Requirements:
All of the data should be repeated exactly; pictures are not part of the copy.

Dataset content:
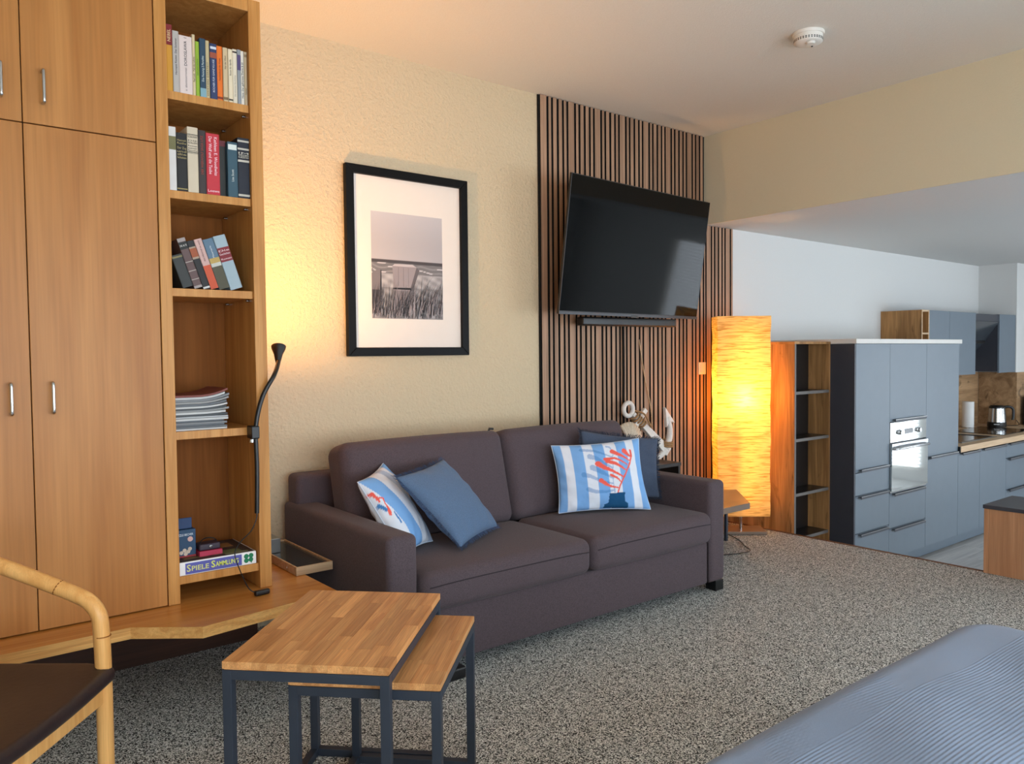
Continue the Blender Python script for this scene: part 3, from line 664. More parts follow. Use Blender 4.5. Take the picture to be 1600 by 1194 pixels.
# ------------------------------------------------------------------ sofa
sf = thing('sofa', (2.54, 3.2, 0), 'dark aubergine two-seat fabric sofa along the wall', 'sofa')
X0, X1, XI0, XI1, XM = 1.472, 3.605, 1.612, 3.465, 2.553; YS0, YS1 = 2.655, 3.70; AZ = .617
def armwarp(p):
    q = p.copy(); return q
for a, b in ((X0, XI0), (XI1, X1)):
    MB().rbox((a, YS0, .055), (b, YS1, AZ), .028, n=5).build('armrest', 'sofa_cloth', sf, smooth='all')
MB().rbox((XI0+.002, 2.668, .055), (XI1-.002, 3.62, .285), .012, n=3).build('base', 'sofa_cloth', sf, smooth='all')
MB().rbox((X0+.02, 3.56, .28), (X1-.02, YS1-.002, .755), .03, n=3).build('back_frame', 'sofa_cloth', sf, smooth='all')
def seatwarp(x0, x1):
    def f(p):
        q = p.copy(); u = (p.x-x0)/(x1-x0)*2-1; v = (p.y-2.62)/.62*2-1
        if p.z > .36: q.z += .016*(1-u**4)*(1-min(1, abs(v))**3)
        if p.y < 2.75: q.y -= .012*(1-u**4)
        return q
    return f
for a, b in ((XI0+.003, XM-.002), (XM+.002, XI1-.003)):
    c = MB().rbox((a, 2.628, .288), (b, 3.24, .452), .045, n=8, k=4, warp=seatwarp(a, b)).build('seat_cushion', 'sofa_cloth', sf, smooth='all')
    pts = []
    for q in range(13):
        x = a+.03+(b-a-.06)*q/12; u = (x-a)/(b-a)*2-1
        pts.append((x, 2.6285-.012*(1-u**4), .392+.012*(1-u**4)))
    MB().tube(pts, .0028, 6).build('piping', 'seam_dark', c, smooth=True)
def backM(x):  # leans back
    return Matrix.Translation((x, 3.20, .445)) @ Matrix.Rotation(math.radians(-14), 4, 'X')
for i, (a, b) in enumerate(((1.606, XM-.002), (XM+.002, 3.482))):
    w_ = b-a
    def bw(p, w_=w_):
        q = p.copy(); u = p.x/w_*2; v = (p.z-.25)/.25
        if p.y < .1: q.y -= .030*(1-abs(u)**3 if abs(u) < 1 else 0)*(1-min(1, abs(v))**4)
        q.z += .006*(1-u*u); return q
    c = MB().rbox((-w_/2, .0, .0), (w_/2, .20, .498), .055, backM((a+b)/2), n=8, k=4, warp=bw).build('back_cushion', 'sofa_cloth', sf, smooth='all')
    if i == 0:
        M_ = backM((a+b)/2)
        MB().tube([M_ @ Vector((-w_/2+.012, .043, z)) for z in (.06, .2, .35, .44)] + [M_ @ Vector((-w_/2+.05, .043, .488)), M_ @ Vector((0, .043, .5012)), M_ @ Vector((w_/2-.05, .043, .488))], .0022, 6).build('piping', 'seam_dark', c, smooth=True)
        MB().tube([M_ @ Vector((w_/2-.02, .10, .50)), M_ @ Vector((w_/2-.012, .10, .515)), M_ @ Vector((w_/2+.012, .10, .512))], .007, 8).build('pull_tab', 'black_plastic', c, smooth=True)
MB().box((XI1-.0015, 2.664, .06), (XI1+.0015, 2.669, .28)).build('front_seam', 'seam_dark', sf)
for x, y in ((X1-.075, 2.665), (X0+.005, 2.665), (X1-.075, 3.61), (X0+.005, 3.61)):
    part('foot', (x, y, .0), (x+.07, y+.07, .058), 'black_plastic', sf, bevel=.003)
MB().rbox((1.60, 2.60, .0), (1.80, 2.67, .05), .01, n=2).build('castor_block', 'black_plastic', sf, smooth=True)

# pillows -----------------------------------------------------------------
def pillow(name, TL, TR, BR, BL, T, mat, label, colf=None, k=.07, fringe=None, group='scatter cushions on the sofa', N=40):
    TL, TR, BR, BL = map(Vector, (TL, TR, BR, BL)); nrm = (BR-BL).cross(TL-BL).normalized()
    e = thing(name, BL.lerp(BR, .5), label, 'pillow', group)
    def pos(u, v, s):
        # edges drawn in between the corners, filling bulging in the middle
        a, b = u*2-1, v*2-1; a2 = a*(1-k*(1-b*b)*a*a); b2 = b*(1-k*(1-a*a)*b*b); uu, vv = (a2+1)/2, (b2+1)/2
        p = (BL*(1-uu)+BR*uu)*(1-vv)+(TL*(1-uu)+TR*uu)*vv
        t = max(0, (1-a*a)*(1-b*b))**.46
        wr_ = .008*math.sin(11*a+6*b+2*math.sin(3*b))*math.sin(7*b-4*a+1)*(1-t)+.003*math.sin(17*a-9*b)*t*(1-t)
        return p+nrm*(s*(T/2*t+.002)+wr_*min(1, t*2))
    vs = []; fs = []; cs = []; idx = {}
    for s in (1, -1):
        for j in range(N+1):
            for i in range(N+1):
                if s == -1 and (i in (0, N) or j in (0, N)): idx[(s, i, j)] = idx[(1, i, j)]; continue
                idx[(s, i, j)] = len(vs); edge = i in (0, N) or j in (0, N)
                vs.append(pos(i/N, j/N, 0 if edge else s))
                if colf: cs.append(colf(i/N, j/N, s))
        for j in range(N):
            for i in range(N):
                q = [idx[(s, i, j)], idx[(s, i+1, j)], idx[(s, i+1, j+1)], idx[(s, i, j+1)]]; fs.append(tuple(q if s > 0 else q[::-1]))
    o = MB().add(vs, fs).build('pillow_cover', mat, e, smooth='all')
    if colf: setcol(o, cs)
    ring = [pos(i/24, 0, 0) for i in range(24)]+[pos(1, i/24, 0) for i in range(24)]+[pos(1-i/24, 1, 0) for i in range(24)]+[pos(0, 1-i/24, 0) for i in range(25)]
    if fringe:
        fm = MB(); ctr = pos(.5, .5, 0); rf = random.Random(11)
        for i in range(len(ring)-1):
            for q in range(5):
                p = ring[i].lerp(ring[i+1], q/5); d = (p-ctr).normalized(); tng = (ring[i+1]-ring[i]).normalized()
                L = rf.uniform(.012, .024); z = rf.uniform(-.9, .9)
                a_ = p-d*.003; b_ = p+d*L+tng*z*.008+nrm*rf.uniform(-.006, .006)
                w_ = tng*.0020; h_ = nrm*.0015
                fm.add([a_-w_, a_+w_, a_+h_, b_-w_*.6, b_+w_*.6, b_+h_*.6], [(0, 1, 4, 3), (1, 2, 5, 4), (2, 0, 3, 5), (3, 4, 5)])
        fo = fm.build('fringe', fringe, e); fo['kind'] = 'stuff'
    else:
        MB().tube(ring, .0028, 6, cap=False).build('edge_seam', col((196, 210, 226)), e, smooth=True)
    return e
LB, WH, BL2, RED, VAS = [lin(c)[:3] for c in ((120, 168, 220), (218, 224, 234), (70, 128, 186), (232, 98, 84), (22, 76, 116))]
STR = [.09, .19, .32, .436, .56, .698, .82, .912]
def seg(p, a, b):
    d = (b[0]-a[0], b[1]-a[1]); L = d[0]**2+d[1]**2; t = max(0, min(1, ((p[0]-a[0])*d[0]+(p[1]-a[1])*d[1])/L)) if L else 0
    return math.hypot(p[0]-a[0]-d[0]*t, (p[1]-a[1]-d[1]*t)*.8), t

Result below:
Continue the Blender Python script for this scene: part 3, from line 664. More parts follow. Use Blender 4.5. Take the picture to be 1600 by 1194 pixels.
# ------------------------------------------------------------------ sofa
sf = thing('sofa', (2.54, 3.2, 0), 'dark aubergine two-seat fabric sofa along the wall', 'sofa')
X0, X1, XI0, XI1, XM = 1.472, 3.605, 1.612, 3.465, 2.553; YS0, YS1 = 2.655, 3.70; AZ = .617
def armwarp(p):
    q = p.copy(); return q
for a, b in ((X0, XI0), (XI1, X1)):
    MB().rbox((a, YS0, .055), (b, YS1, AZ), .028, n=5).build('armrest', 'sofa_cloth', sf, smooth='all')
MB().rbox((XI0+.002, 2.668, .055), (XI1-.002, 3.62, .285), .012, n=3).build('base', 'sofa_cloth', sf, smooth='all')
MB().rbox((X0+.02, 3.56, .28), (X1-.02, YS1-.002, .755), .03, n=3).build('back_frame', 'sofa_cloth', sf, smooth='all')
def seatwarp(x0, x1):
    def f(p):
        q = p.copy(); u = (p.x-x0)/(x1-x0)*2-1; v = (p.y-2.62)/.62*2-1
        if p.z > .36: q.z += .016*(1-u**4)*(1-min(1, abs(v))**3)
        if p.y < 2.75: q.y -= .012*(1-u**4)
        return q
    return f
for a, b in ((XI0+.003, XM-.002), (XM+.002, XI1-.003)):
    c = MB().rbox((a, 2.628, .288), (b, 3.24, .452), .045, n=8, k=4, warp=seatwarp(a, b)).build('seat_cushion', 'sofa_cloth', sf, smooth='all')
    pts = []
    for q in range(13):
        x = a+.03+(b-a-.06)*q/12; u = (x-a)/(b-a)*2-1
        pts.append((x, 2.6285-.012*(1-u**4), .392+.012*(1-u**4)))
    MB().tube(pts, .0028, 6).build('piping', 'seam_dark', c, smooth=True)
def backM(x):  # leans back
    return Matrix.Translation((x, 3.20, .445)) @ Matrix.Rotation(math.radians(-14), 4, 'X')
for i, (a, b) in enumerate(((1.606, XM-.002), (XM+.002, 3.482))):
    w_ = b-a
    def bw(p, w_=w_):
        q = p.copy(); u = p.x/w_*2; v = (p.z-.25)/.25
        if p.y < .1: q.y -= .030*(1-abs(u)**3 if abs(u) < 1 else 0)*(1-min(1, abs(v))**4)
        q.z += .006*(1-u*u); return q
    c = MB().rbox((-w_/2, .0, .0), (w_/2, .20, .498), .055, backM((a+b)/2), n=8, k=4, warp=bw).build('back_cushion', 'sofa_cloth', sf, smooth='all')
    if i == 0:
        M_ = backM((a+b)/2)
        MB().tube([M_ @ Vector((-w_/2+.012, .043, z)) for z in (.06, .2, .35, .44)] + [M_ @ Vector((-w_/2+.05, .043, .488)), M_ @ Vector((0, .043, .5012)), M_ @ Vector((w_/2-.05, .043, .488))], .0022, 6).build('piping', 'seam_dark', c, smooth=True)
        MB().tube([M_ @ Vector((w_/2-.02, .10, .50)), M_ @ Vector((w_/2-.012, .10, .515)), M_ @ Vector((w_/2+.012, .10, .512))], .007, 8).build('pull_tab', 'black_plastic', c, smooth=True)
MB().box((XI1-.0015, 2.664, .06), (XI1+.0015, 2.669, .28)).build('front_seam', 'seam_dark', sf)
for x, y in ((X1-.075, 2.665), (X0+.005, 2.665), (X1-.075, 3.61), (X0+.005, 3.61)):
    part('foot', (x, y, .0), (x+.07, y+.07, .058), 'black_plastic', sf, bevel=.003)
MB().rbox((1.60, 2.60, .0), (1.80, 2.67, .05), .01, n=2).build('castor_block', 'black_plastic', sf, smooth=True)

# pillows -----------------------------------------------------------------
def pillow(name, TL, TR, BR, BL, T, mat, label, colf=None, k=.07, fringe=None, group='scatter cushions on the sofa', N=40):
    TL, TR, BR, BL = map(Vector, (TL, TR, BR, BL)); nrm = (BR-BL).cross(TL-BL).normalized()
    e = thing(name, BL.lerp(BR, .5), label, 'pillow', group)
    def pos(u, v, s):
        # edges drawn in between the corners, filling bulging in the middle
        a, b = u*2-1, v*2-1; a2 = a*(1-k*(1-b*b)*a*a); b2 = b*(1-k*(1-a*a)*b*b); uu, vv = (a2+1)/2, (b2+1)/2
        p = (BL*(1-uu)+BR*uu)*(1-vv)+(TL*(1-uu)+TR*uu)*vv
        t = max(0, (1-a*a)*(1-b*b))**.46
        wr_ = .008*math.sin(11*a+6*b+2*math.sin(3*b))*math.sin(7*b-4*a+1)*(1-t)+.003*math.sin(17*a-9*b)*t*(1-t)
        return p+nrm*(s*(T/2*t+.002)+wr_*min(1, t*2))
    vs = []; fs = []; cs = []; idx = {}
    for s in (1, -1):
        for j in range(N+1):
            for i in range(N+1):
                if s == -1 and (i in (0, N) or j in (0, N)): idx[(s, i, j)] = idx[(1, i, j)]; continue
                idx[(s, i, j)] = len(vs); edge = i in (0, N) or j in (0, N)
                vs.append(pos(i/N, j/N, 0 if edge else s))
                if colf: cs.append(colf(i/N, j/N, s))
        for j in range(N):
            for i in range(N):
                q = [idx[(s, i, j)], idx[(s, i+1, j)], idx[(s, i+1, j+1)], idx[(s, i, j+1)]]; fs.append(tuple(q if s > 0 else q[::-1]))
    o = MB().add(vs, fs).build('pillow_cover', mat, e, smooth='all')
    if colf: setcol(o, cs)
    ring = [pos(i/24, 0, 0) for i in range(24)]+[pos(1, i/24, 0) for i in range(24)]+[pos(1-i/24, 1, 0) for i in range(24)]+[pos(0, 1-i/24, 0) for i in range(25)]
    if fringe:
        fm = MB(); ctr = pos(.5, .5, 0); rf = random.Random(11)
        for i in range(len(ring)-1):
            for q in range(5):
                p = ring[i].lerp(ring[i+1], q/5); d = (p-ctr).normalized(); tng = (ring[i+1]-ring[i]).normalized()
                L = rf.uniform(.012, .024); z = rf.uniform(-.9, .9)
                a_ = p-d*.003; b_ = p+d*L+tng*z*.008+nrm*rf.uniform(-.006, .006)
                w_ = tng*.0020; h_ = nrm*.0015
                fm.add([a_-w_, a_+w_, a_+h_, b_-w_*.6, b_+w_*.6, b_+h_*.6], [(0, 1, 4, 3), (1, 2, 5, 4), (2, 0, 3, 5), (3, 4, 5)])
        fo = fm.build('fringe', fringe, e); fo['kind'] = 'stuff'
    else:
        MB().tube(ring, .0028, 6, cap=False).build('edge_seam', col((196, 210, 226)), e, smooth=True)
    return e
LB, WH, BL2, RED, VAS = [lin(c)[:3] for c in ((120, 168, 220), (218, 224, 234), (70, 128, 186), (232, 98, 84), (22, 76, 116))]
STR = [.09, .19, .32, .436, .56, .698, .82, .912]
def seg(p, a, b):
    d = (b[0]-a[0], b[1]-a[1]); L = d[0]**2+d[1]**2; t = max(0, min(1, ((p[0]-a[0])*d[0]+(p[1]-a[1])*d[1])/L)) if L else 0
    return math.hypot(p[0]-a[0]-d[0]*t, (p[1]-a[1]-d[1]*t)*.8), t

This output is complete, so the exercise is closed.